Answer:
The elements mentioned in the series are Na, Mg, Al, Si, and P. It can be seen that all these elements are located in the same period. The atomic number of the mentioned elements are Na-11, Mg-12, Al-13, Si-14, and P-15.
a) There will be an increase in the ionization energy with the increase in the element's atomic number across a period. More energy is needed to withdraw an electron from a completely occupied shell in comparison to an incompletely occupied shell.

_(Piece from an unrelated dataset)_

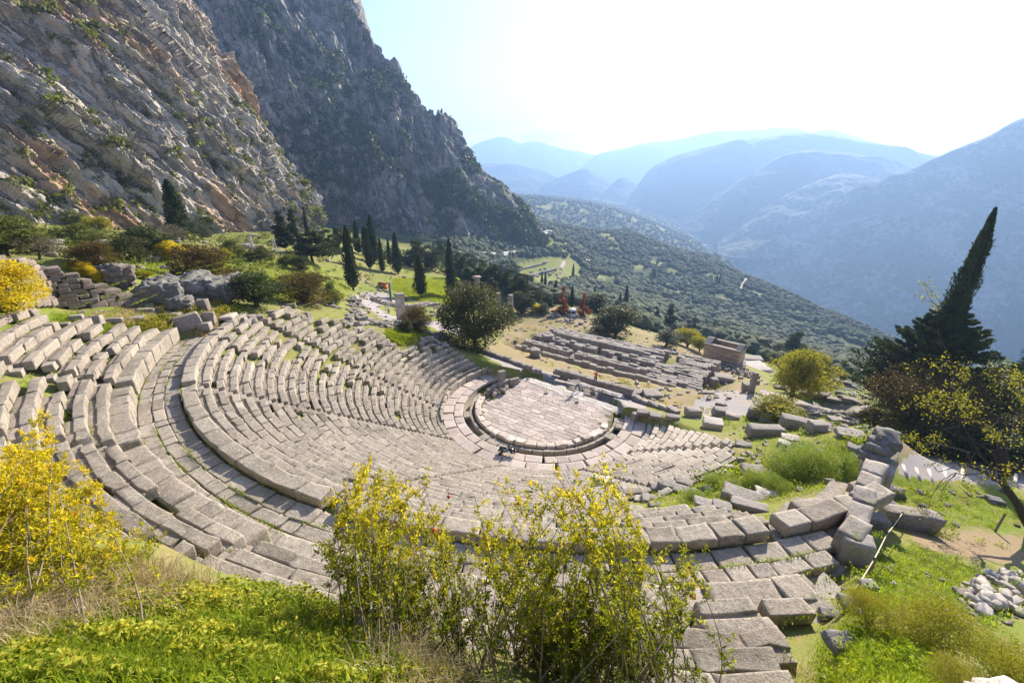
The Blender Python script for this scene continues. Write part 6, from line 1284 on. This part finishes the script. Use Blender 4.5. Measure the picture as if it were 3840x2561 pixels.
# ================================================================== foreground bushes, ground cover, grass
M_pom = mat_leaf('pomegranate_leaf', (.06, .095, .012), (.27, .29, .020), .58, (.70, .55, .03), scale=2.5, gloss=.3)
M_twig = mat_plain('grey_twig', (.17, .135, .10), .85, .3, 8)
M_fruit = mat_plain('pomegranate_skin', (.50, .045, .02), .35, .35, 14, .1)
def bush(label, base, poly, Y0, Y1, nst, ntw, nlf, seed, fruit=(), ybase=.2, ytop=.9, L=.05):
    base = np.asarray(base, float); rs = np.random.RandomState(seed); e = empty('pomegranate_bush', base, 0, label=label, cat='bush')
    q, _ = inpic(poly, nst, seed + 1); lo, hi = min(p[1] for p in poly), max(p[1] for p in poly); tw = MB(); C, D, T_ = [], [], []
    for x, y in q:
        tip = VY(x, y, rs.uniform(Y0, Y1)) - base; b0 = rs.normal(size=3) * [.55 if nst > 150 else .34, .16, 0]; b0[2] = float(gz(base[0] + b0[0], base[1] + b0[1])) - base[2] - .05; t = np.linspace(0, 1, 9)[:, None]
        ctrl = b0 + [tip[0] * .25, tip[1] * .25, tip[2] * .6 + .12]
        path = (1 - t) ** 2 * b0 + 2 * t * (1 - t) * ctrl + t ** 2 * tip + np.sin(t * 9 + rs.rand() * 6) * rs.normal(size=3) * .012
        tw.add(*tube(path, np.linspace(.008, .0018, 9) * rs.uniform(.7, 1.3), 5))
        for k in range(ntw):
            u = .18 + .82 * rs.rand() ** .75; i = min(int(u * 8), 7); p0 = path[i] + (path[i + 1] - path[i]) * (u * 8 - i)
            dr = (path[i + 1] - path[i]); dr /= np.linalg.norm(dr) + 1e-9; dr = dr * .5 + rs.normal(size=3) * .55 + [0, 0, .35]; dr /= np.linalg.norm(dr); l = rs.uniform(.06, .22)
            p1 = p0 + dr * l + rs.normal(size=3) * .015
            if rs.rand() < .6: tw.add(*tube([p0, (p0 + p1) / 2 + rs.normal(size=3) * .01, p1], [.0026, .002, .0012], 3))
            n = nlf; s = rs.rand(n); c = p0 + (p1 - p0) * s[:, None] + rs.normal(size=(n, 3)) * .010
            d = dr * .6 + rs.normal(size=(n, 3)) * .75 + [0, 0, .2]; d /= np.linalg.norm(d, axis=1)[:, None]
            C.append(c + d * L * .4); D.append(d); hz_ = np.clip((hi - PR([c.mean(0) + base])[0][1]) / (hi - lo), 0, 1)
            T_.append(np.clip(ybase + (ytop - ybase) * hz_ + rs.normal() * .12 + rs.normal(size=n) * .12, 0, 1))
    C = np.concatenate(C); D = np.concatenate(D); T_ = np.concatenate(T_); v, f = leaves(C, D, L * rs.uniform(.6, 1.25, len(C)), L * .36 * rs.uniform(.7, 1.2, len(C)), rs)
    MB().add(v, f, np.repeat(T_, 4)).build('crown', M_pom, e); tw.build('stem', M_twig, e)
    for x, y, r in fruit:
        P = VY(x, y, (Y0 + Y1) / 2 - .25) - base; an = np.linspace(0, math.pi, 11); pr = [(max(.002, r * math.sin(a) * (1 + .06 * math.cos(2 * a))), -r * math.cos(a)) for a in an[:-1]] + [(r * .28, r * 1.0), (r * .25, r * 1.18), (r * .36, r * 1.34), (.004, r * 1.15)]
        v, f = lathe((0, 0, 0), pr, 14); v = rotx(v, math.pi + rs.normal() * .5); v = roty(v, rs.normal() * .4); o = MB().add(v + P, f).build('pomegranate', M_fruit, e, smooth=True)
        tw2 = MB(); tw2.add(*tube([P + [0, 0, r], P + [rs.normal() * .03, 0, r + .12]], [.003, .002], 4)); tw2.build('stalk', M_twig, o)
b1 = VG(40, 1420); bush('dense yellow leaved pomegranate bush at the left edge with a few red fruits', b1, [(0, 1030), (60, 1010), (100, 960), (122, 930), (130, 975), (150, 1050), (200, 1085), (250, 1115), (270, 1155), (300, 1195), (362, 1212), (330, 1262), (300, 1300), (250, 1345), (140, 1385), (0, 1400), (-120, 1400), (-120, 1040)], 3.6, 5.0, 250, 15, 20, 1, ((168, 1184, .038), (268, 1351, .04), (285, 1278, .02), (332, 1246, .016)), .50, 1.0, .056)
b2 = VG(955, 1512); bush('tall open pomegranate bush with yellow tips and red fruits, left of the middle', b2, [(850, 1052), (795, 1085), (765, 1155), (722, 1262), (765, 1330), (745, 1430), (820, 1470), (950, 1490), (1010, 1440), (1030, 1330), (1040, 1235), (1010, 1130), (960, 1092), (900, 1062)], 3.3, 4.4, 110, 13, 16, 2, ((997, 1219, .034), (944, 1238, .03), (984, 1519, .03), (1030, 1140, .02)), .14, .86, .054)
b3 = VG(1330, 1590); bush('largest pomegranate bush in the middle with yellow upright tips and green lower leaves', b3, [(1225, 1044), (1290, 1075), (1345, 1052), (1430, 1078), (1470, 1135), (1500, 1205), (1560, 1275), (1612, 1245), (1648, 1335), (1636, 1370), (1590, 1420), (1580, 1495), (1450, 1560), (1180, 1560), (1060, 1510), (975, 1420), (1000, 1310), (1060, 1205), (1046, 1142), (1150, 1095), (1190, 1112)], 3.0, 4.4, 190, 13, 16, 3, ((1590, 1368, .036), (1320, 1476, .036), (1215, 1475, .026), (1300, 1468, .024)), .12, .86, .054)
# blades and ground cover
M_gblade = mat_leaf('grass_blade', (.06, .11, .010), (.21, .30, .02), .5, (.36, .40, .03), scale=.4)
M_dry = mat_leaf('dry_grass_blade', (.28, .20, .09), (.50, .40, .22), .35, (.62, .54, .36), scale=.5)
M_cover = mat_leaf('cover_leaf', (.05, .09, .010), (.19, .26, .02), .5, (.55, .50, .08), scale=3)
def blades(P, L, W, rs, lean=.5, upd=1.):
    n = len(P); a = rs.rand(n) * 6.283; d = np.c_[np.cos(a), np.sin(a), 0 * a]; L = L * rs.uniform(.5, 1.3, n); ln = lean * rs.rand(n); sd = np.c_[-d[:, 1], d[:, 0], 0 * a] * (W * .5)
    p1 = P + np.c_[d[:, :2] * (ln * L * .35)[:, None], L * .6 * upd]; p2 = P + np.c_[d[:, :2] * (ln * L)[:, None], L * (1 - .35 * ln) * upd]
    V = np.stack([P - sd, P + sd, p1 + sd * .8, p1 - sd * .8, p2], 1).reshape(-1, 3); i = np.arange(n)[:, None] * 5
    return V, np.concatenate([i + [0, 1, 2], i + [0, 2, 3], i + [3, 2, 4]])
def tufts(polys, n, per, L, W, mat, name, label, seed, lean=.6, spread=.12, tint=(.5, .2), up=0.):
    mb = MB()
    for k, poly in enumerate(polys):
        q, rs = inpic(poly, n, seed + k); P = VGv(q[:, 0], q[:, 1]); P = np.repeat(P, per, 0) + rs.normal(size=(n * per, 3)) * [spread, spread, 0]; P[:, 2] = gz(P[:, 0], P[:, 1]) - .02 + up
        v, f = blades(P, L, W, rs, lean); mb.add(v, f, np.repeat(np.clip(np.repeat(rs.normal(size=n) * tint[1], per) + tint[0] + rs.normal(size=n * per) * .1, 0, 1), 5))
    return tag(mb.build(name, mat), label, 'grass', kind='stuff')
tufts([[(0, 1380), (200, 1390), (330, 1345), (430, 1365), (300, 1420), (60, 1450), (0, 1460)], [(900, 1510), (1000, 1480), (1060, 1568), (900, 1568)], [(1580, 1520), (1900, 1525), (1930, 1568), (1560, 1568)], [(-20, 1330), (60, 1390), (60, 1480), (-20, 1520)], [(280, 1300), (430, 1335), (440, 1375), (300, 1372)]], 330, 4, .24, .007, M_dry, 'dry_grass', 'dry straw coloured grass on the bank', 71, 1.6, .16)
tufts([[(0, 1450), (300, 1440), (420, 1568), (0, 1568)], [(380, 1430), (760, 1360), (1000, 1568), (380, 1568)]], 900, 5, .15, .008, M_gblade, 'grass', 'green grass at the bottom left', 75, 1.2, .10, (.65, .25))
def cover(poly, n, L, hmax, seed, tint, mat, name, label):
    q, rs = inpic(poly, n, seed); P = VGv(q[:, 0], q[:, 1]); cl = fbm(P * 2.2, 3); P[:, 2] += hmax * np.clip(.45 + .8 * cl, 0.02, 1) * rs.rand(n) ** .6
    D = rs.normal(size=(n, 3)) + [0, 0, .4]; v, f = leaves(P, D, L * rs.uniform(.6, 1.3, n), L * .62, rs); tag(MB().add(v, f, np.repeat(np.clip(tint + .35 * cl + .18 * rs.normal(size=n), 0, 1), 4)).build(name, mat), label, 'ground cover', kind='stuff')
cover([(180, 1420), (420, 1350), (560, 1336), (720, 1345), (800, 1420), (990, 1485), (1100, 1568), (0, 1568), (0, 1490)], 15000, .05, .24, 81, .55, M_cover, 'ground_cover', 'round leaved green creeper covering the near bank')
cover([(-40, 1370), (200, 1385), (420, 1350), (560, 1340), (500, 1420), (200, 1500), (-40, 1520)], 9000, .045, .2, 82, .85, M_cover, 'ground_cover', 'yellowing creeper leaves at the edge of the near bank')
GP = [[(886, 768), (892, 755), (940, 750), (985, 754), (985, 768), (950, 786), (922, 794), (896, 782)]]
tufts([[(905, 640), (1060, 640), (1075, 700), (1000, 700), (960, 690), (900, 665)]], 5000, 6, .4, .06, M_gblade, 'grass', 'bright lit grass on the meadow by the cypresses', 88, .6, .3, (.85, .15))
tufts(GP, 2600, 6, .34, .03, M_gblade, 'grass', 'lush bright grass patch beside the left wing', 91, .5, .10, (.75, .15))
tufts([[(905, 640), (1060, 640), (1075, 700), (1000, 700), (960, 690), (900, 665)], [(500, 600), (700, 585), (760, 640), (820, 640), (800, 690), (640, 690), (540, 650)], [(100, 560), (420, 560), (500, 620), (330, 640), (200, 600)]], 2600, 6, .36, .05, M_gblade, 'grass', 'green meadow grass on the slopes beyond the theatre', 93, .6, .3, (.62, .2))
tufts([[(330, 705), (480, 690), (560, 735), (480, 775), (380, 760), (240, 745), (180, 730)]], 2200, 6, .34, .025, M_dry, 'dry_grass', 'dry grass between stones above the left wing', 97, .8, .15)
tufts([[(120, 722), (330, 712), (420, 745), (340, 755), (240, 770), (150, 760)], [(330, 700), (560, 700), (560, 735), (420, 740)]], 1300, 6, .26, .02, M_gblade, 'grass', 'green weeds above the left wing', 98, .8, .15)
tufts([[(2010, 1090), (2080, 1100), (2351, 1130), (2351, 1205), (2150, 1215), (2060, 1190), (2010, 1200)], [(1990, 1290), (2100, 1250), (2250, 1310), (2190, 1400), (2050, 1400), (1960, 1440), (1940, 1380)], [(1900, 1440), (2100, 1460), (2200, 1540), (2200, 1568), (1880, 1568)]], 2000, 7, .15, .014, M_gblade, 'grass', 'sparse green grass on the right slope', 101, .9, .12, (.62, .2))
tufts([[(1640, 980), (1720, 955), (1800, 965), (2000, 950), (2000, 1010), (1950, 1110), (1700, 1172), (1500, 1165), (1450, 1140), (1620, 1095), (1730, 1015)]], 2600, 7, .22, .02, M_gblade, 'grass', 'fresh grass on the mound in the broken right rows', 105, .8, .15, (.65, .2))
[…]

The atomic number of Na is 11. When one electron is withdrawn from Na, it gets converted into the inert gas configuration of Ne. Thus, it will require more energy to withdraw the second electron from Na. Hence, Na exhibits the lowest second ionization energy.
b) Across the period, with an increase in the element's atomic number, the atomic radii reduces from left to right. Thus, P exhibits the smallest atomic radius.

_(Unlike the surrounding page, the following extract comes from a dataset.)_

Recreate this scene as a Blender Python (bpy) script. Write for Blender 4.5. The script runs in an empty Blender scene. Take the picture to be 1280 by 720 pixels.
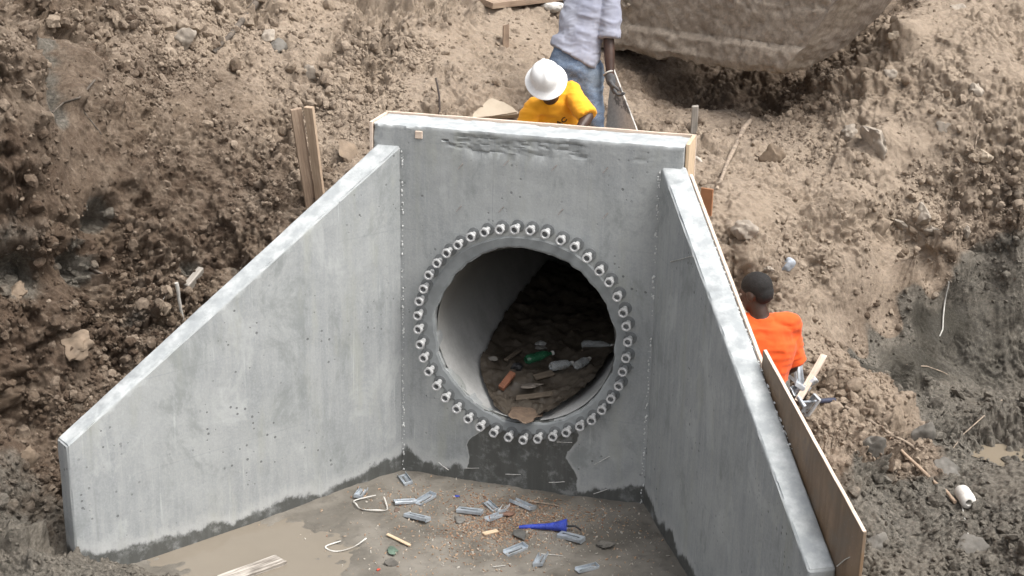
import bpy, bmesh, math, random
import numpy as np
from mathutils import Vector, Matrix, Euler
random.seed(7)
RNG = np.random.default_rng(11)
S = bpy.context.scene
COL = S.collection
# ------------------------------------------------------------------ camera
FPX = 1833.05; PITCH = .3338; YAW = -.2534; ROLL = .0215
CAM = np.array([2.9806, -8.6059, 4.501])
def cam_axes():
    cy, sy = math.cos(YAW), math.sin(YAW); cp, sp = math.cos(PITCH), math.sin(PITCH)
    cr, sr = math.cos(ROLL), math.sin(ROLL)
    f = np.array([sy*cp, cy*cp, -sp]); r = np.array([cy, -sy, 0.]); u = np.cross(r, f)
    return cr*r+sr*u, -sr*r+cr*u, f
CR, CU, CF = cam_axes()
cd = bpy.data.cameras.new('camera'); cam = bpy.data.objects.new('camera', cd); COL.objects.link(cam)
cd.sensor_width = 36; cd.lens = 36*FPX/1280; cd.clip_start = .1; cd.clip_end = 500
cam.matrix_world = Matrix(((CR[0], CU[0], -CF[0], CAM[0]), (CR[1], CU[1], -CF[1], CAM[1]), (CR[2], CU[2], -CF[2], CAM[2]), (0, 0, 0, 1)))
S.camera = cam
def ray(px, py):                       # survey helper: direction of a sight line
    d = CF*FPX + CR*(px-640) - CU*(py-360)
    return d/np.linalg.norm(d)
def at_rho(px, py, rho):
    d = ray(px, py); return CAM + d*rho/math.hypot(d[0], d[1])
def at_z(px, py, z):
    d = ray(px, py); return CAM + d*(z-CAM[2])/d[2]
def at_y(px, py, y):
    d = ray(px, py); return CAM + d*(y-CAM[1])/d[1]
# ------------------------------------------------------------------ scene graph helpers
def tag(o, label=None, cat=None, group=None, kind=None):
    if label: o['label'] = label
    if cat: o['category'] = cat
    if group: o['group'] = group
    if kind: o['kind'] = kind
    return o
def empty(name, loc=(0, 0, 0), rot=(0, 0, 0)):
    o = bpy.data.objects.new(name, None); o.empty_display_size = .1
    o.location = loc; o.rotation_euler = rot; COL.objects.link(o); return o
def link(name, me, mat=None, parent=None):
    o = bpy.data.objects.new(name, me); COL.objects.link(o)
    if mat is not None:
        me.materials.clear(); me.materials.append(mat)
    if parent is not None: o.parent = parent
    return o
def smooth(me, ang=35):
    me.polygons.foreach_set('use_smooth', [True]*len(me.polygons))
    if ang: me.set_sharp_from_angle(angle=math.radians(ang))
    return me
def bm_obj(name, bm, mat=None, parent=None, ang=35):
    bmesh.ops.recalc_face_normals(bm, faces=bm.faces)
    me = bpy.data.meshes.new(name); bm.to_mesh(me); bm.free()
    if ang is not None: smooth(me, ang)
    return link(name, me, mat, parent)
def np_mesh(name, V, F):
    me = bpy.data.meshes.new(name); n, k = F.shape
    me.vertices.add(len(V)); me.vertices.foreach_set('co', np.ascontiguousarray(V, dtype=np.float32).ravel())
    me.loops.add(n*k); me.loops.foreach_set('vertex_index', np.ascontiguousarray(F, dtype=np.int32).ravel())
    me.polygons.add(n); me.polygons.foreach_set('loop_start', np.arange(0, n*k, k, dtype=np.int32))
    me.polygons.foreach_set('use_smooth', np.ones(n, dtype=bool))
    me.update(calc_edges=True); return me
def fattr(me, name, vals):
    a = me.attributes.new(name, 'FLOAT', 'POINT'); a.data.foreach_set('value', np.ascontiguousarray(vals, dtype=np.float32))
def add_box(bm, c, s, M=None):
    r = bmesh.ops.create_cube(bm, size=1)
    vs = r['verts']; bmesh.ops.scale(bm, vec=s, verts=vs)
    if M is not None: bmesh.ops.transform(bm, matrix=M, verts=vs)
    bmesh.ops.translate(bm, vec=c, verts=vs); return vs
def add_tube(bm, pts, rad, seg=8, cap=True):
    pts = [Vector(p) for p in pts]; rad = rad if hasattr(rad, '__len__') else [rad]*len(pts)
    rings = []; up0 = None
    for i, p in enumerate(pts):
        t = (pts[min(i+1, len(pts)-1)]-pts[max(i-1, 0)]).normalized()
        if up0 is None: up0 = t.orthogonal().normalized()
        n = (up0-t*up0.dot(t)); n = n.normalized() if n.length > 1e-6 else t.orthogonal().normalized()
        up0 = n; b = t.cross(n)
        rings.append([bm.verts.new(p+(n*math.cos(2*math.pi*k/seg)+b*math.sin(2*math.pi*k/seg))*rad[i]) for k in range(seg)])
    for a, b in zip(rings, rings[1:]):
        for k in range(seg): bm.faces.new((a[k], a[(k+1) % seg], b[(k+1) % seg], b[k]))
    if cap: bm.faces.new(rings[0][::-1]); bm.faces.new(rings[-1])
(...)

c) The metallic nature of the elements reduces from left to right across a period in the periodic table. Thus, P is the least metallic element.
d) Diamagnetic signifies towards the element that exhibits pair electrons in its sub-shells. The electronic configuration of Mg is,
1s2 2s2 2p6 3s2
In Mg, no unpaired electrons are present, while all the remaining elements mentioned exhibit unpaired electrons in their valence shell. Thus, Mg is the diamagnetic element.